**Problem to solve**
Print the listing that follows, character for character.

**Raw data**
----

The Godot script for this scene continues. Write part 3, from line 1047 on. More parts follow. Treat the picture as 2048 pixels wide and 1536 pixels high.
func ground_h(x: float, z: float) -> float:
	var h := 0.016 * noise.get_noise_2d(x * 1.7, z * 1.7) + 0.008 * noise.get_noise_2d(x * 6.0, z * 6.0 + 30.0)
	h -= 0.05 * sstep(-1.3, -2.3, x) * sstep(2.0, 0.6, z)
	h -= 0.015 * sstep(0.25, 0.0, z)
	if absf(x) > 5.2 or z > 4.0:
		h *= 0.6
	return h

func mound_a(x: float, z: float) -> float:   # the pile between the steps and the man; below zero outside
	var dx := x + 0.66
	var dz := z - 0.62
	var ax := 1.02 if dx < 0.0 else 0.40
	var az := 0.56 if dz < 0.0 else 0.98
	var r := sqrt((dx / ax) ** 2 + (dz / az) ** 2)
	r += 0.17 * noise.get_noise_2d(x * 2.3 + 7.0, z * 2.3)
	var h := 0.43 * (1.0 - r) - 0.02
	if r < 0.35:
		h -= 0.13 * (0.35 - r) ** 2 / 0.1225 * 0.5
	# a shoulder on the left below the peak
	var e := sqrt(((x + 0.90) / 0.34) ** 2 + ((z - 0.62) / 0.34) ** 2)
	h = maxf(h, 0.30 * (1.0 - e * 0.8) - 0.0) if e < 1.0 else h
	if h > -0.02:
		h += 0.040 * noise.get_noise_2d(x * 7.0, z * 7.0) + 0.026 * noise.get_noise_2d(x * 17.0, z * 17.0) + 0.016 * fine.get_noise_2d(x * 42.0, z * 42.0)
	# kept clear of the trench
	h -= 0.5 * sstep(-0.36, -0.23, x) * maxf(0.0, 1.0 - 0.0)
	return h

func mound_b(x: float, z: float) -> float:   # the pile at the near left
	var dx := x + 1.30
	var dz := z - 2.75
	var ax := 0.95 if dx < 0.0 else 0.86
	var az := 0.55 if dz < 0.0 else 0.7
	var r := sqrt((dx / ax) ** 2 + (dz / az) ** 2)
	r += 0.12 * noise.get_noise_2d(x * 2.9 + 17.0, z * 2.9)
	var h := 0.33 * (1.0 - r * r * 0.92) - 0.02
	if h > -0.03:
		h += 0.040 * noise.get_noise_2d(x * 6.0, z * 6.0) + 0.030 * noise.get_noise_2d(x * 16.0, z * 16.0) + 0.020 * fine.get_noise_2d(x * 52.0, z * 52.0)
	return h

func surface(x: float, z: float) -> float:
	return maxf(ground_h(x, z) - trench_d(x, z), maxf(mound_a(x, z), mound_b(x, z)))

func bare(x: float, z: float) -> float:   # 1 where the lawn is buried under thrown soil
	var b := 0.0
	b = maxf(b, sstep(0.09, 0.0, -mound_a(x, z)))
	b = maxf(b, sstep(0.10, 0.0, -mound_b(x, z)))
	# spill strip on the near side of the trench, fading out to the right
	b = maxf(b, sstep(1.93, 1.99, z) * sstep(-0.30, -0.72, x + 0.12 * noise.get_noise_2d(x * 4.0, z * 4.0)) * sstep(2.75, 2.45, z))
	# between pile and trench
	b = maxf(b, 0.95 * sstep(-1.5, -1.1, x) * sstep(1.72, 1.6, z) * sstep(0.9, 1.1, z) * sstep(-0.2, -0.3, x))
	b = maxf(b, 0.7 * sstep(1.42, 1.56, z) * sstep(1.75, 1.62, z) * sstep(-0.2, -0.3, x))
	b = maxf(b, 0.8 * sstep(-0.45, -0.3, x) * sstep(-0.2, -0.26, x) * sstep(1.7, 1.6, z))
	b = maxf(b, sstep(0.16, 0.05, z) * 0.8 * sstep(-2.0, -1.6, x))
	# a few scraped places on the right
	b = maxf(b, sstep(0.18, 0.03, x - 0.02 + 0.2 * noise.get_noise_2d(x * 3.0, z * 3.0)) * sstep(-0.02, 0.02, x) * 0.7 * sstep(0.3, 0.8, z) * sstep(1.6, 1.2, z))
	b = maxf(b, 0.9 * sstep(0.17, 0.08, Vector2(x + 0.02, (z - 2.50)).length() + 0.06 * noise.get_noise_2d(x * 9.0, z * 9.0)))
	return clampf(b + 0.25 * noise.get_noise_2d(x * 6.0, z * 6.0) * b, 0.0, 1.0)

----

**Exercise output**
The Godot script for this scene continues. Write part 3, from line 1047 on. More parts follow. Treat the picture as 2048 pixels wide and 1536 pixels high.
func ground_h(x: float, z: float) -> float:
	var h := 0.016 * noise.get_noise_2d(x * 1.7, z * 1.7) + 0.008 * noise.get_noise_2d(x * 6.0, z * 6.0 + 30.0)
	h -= 0.05 * sstep(-1.3, -2.3, x) * sstep(2.0, 0.6, z)
	h -= 0.015 * sstep(0.25, 0.0, z)
	if absf(x) > 5.2 or z > 4.0:
		h *= 0.6
	return h

func mound_a(x: float, z: float) -> float:   # the pile between the steps and the man; below zero outside
	var dx := x + 0.66
	var dz := z - 0.62
	var ax := 1.02 if dx < 0.0 else 0.40
	var az := 0.56 if dz < 0.0 else 0.98
	var r := sqrt((dx / ax) ** 2 + (dz / az) ** 2)
	r += 0.17 * noise.get_noise_2d(x * 2.3 + 7.0, z * 2.3)
	var h := 0.43 * (1.0 - r) - 0.02
	if r < 0.35:
		h -= 0.13 * (0.35 - r) ** 2 / 0.1225 * 0.5
	# a shoulder on the left below the peak
	var e := sqrt(((x + 0.90) / 0.34) ** 2 + ((z - 0.62) / 0.34) ** 2)
	h = maxf(h, 0.30 * (1.0 - e * 0.8) - 0.0) if e < 1.0 else h
	if h > -0.02:
		h += 0.040 * noise.get_noise_2d(x * 7.0, z * 7.0) + 0.026 * noise.get_noise_2d(x * 17.0, z * 17.0) + 0.016 * fine.get_noise_2d(x * 42.0, z * 42.0)
	# kept clear of the trench
	h -= 0.5 * sstep(-0.36, -0.23, x) * maxf(0.0, 1.0 - 0.0)
	return h

func mound_b(x: float, z: float) -> float:   # the pile at the near left
	var dx := x + 1.30
	var dz := z - 2.75
	var ax := 0.95 if dx < 0.0 else 0.86
	var az := 0.55 if dz < 0.0 else 0.7
	var r := sqrt((dx / ax) ** 2 + (dz / az) ** 2)
	r += 0.12 * noise.get_noise_2d(x * 2.9 + 17.0, z * 2.9)
	var h := 0.33 * (1.0 - r * r * 0.92) - 0.02
	if h > -0.03:
		h += 0.040 * noise.get_noise_2d(x * 6.0, z * 6.0) + 0.030 * noise.get_noise_2d(x * 16.0, z * 16.0) + 0.020 * fine.get_noise_2d(x * 52.0, z * 52.0)
	return h

func surface(x: float, z: float) -> float:
	return maxf(ground_h(x, z) - trench_d(x, z), maxf(mound_a(x, z), mound_b(x, z)))

func bare(x: float, z: float) -> float:   # 1 where the lawn is buried under thrown soil
	var b := 0.0
	b = maxf(b, sstep(0.09, 0.0, -mound_a(x, z)))
	b = maxf(b, sstep(0.10, 0.0, -mound_b(x, z)))
	# spill strip on the near side of the trench, fading out to the right
	b = maxf(b, sstep(1.93, 1.99, z) * sstep(-0.30, -0.72, x + 0.12 * noise.get_noise_2d(x * 4.0, z * 4.0)) * sstep(2.75, 2.45, z))
	# between pile and trench
	b = maxf(b, 0.95 * sstep(-1.5, -1.1, x) * sstep(1.72, 1.6, z) * sstep(0.9, 1.1, z) * sstep(-0.2, -0.3, x))
	b = maxf(b, 0.7 * sstep(1.42, 1.56, z) * sstep(1.75, 1.62, z) * sstep(-0.2, -0.3, x))
	b = maxf(b, 0.8 * sstep(-0.45, -0.3, x) * sstep(-0.2, -0.26, x) * sstep(1.7, 1.6, z))
	b = maxf(b, sstep(0.16, 0.05, z) * 0.8 * sstep(-2.0, -1.6, x))
	# a few scraped places on the right
	b = maxf(b, sstep(0.18, 0.03, x - 0.02 + 0.2 * noise.get_noise_2d(x * 3.0, z * 3.0)) * sstep(-0.02, 0.02, x) * 0.7 * sstep(0.3, 0.8, z) * sstep(1.6, 1.2, z))
	b = maxf(b, 0.9 * sstep(0.17, 0.08, Vector2(x + 0.02, (z - 2.50)).length() + 0.06 * noise.get_noise_2d(x * 9.0, z * 9.0)))
	return clampf(b + 0.25 * noise.get_noise_2d(x * 6.0, z * 6.0) * b, 0.0, 1.0)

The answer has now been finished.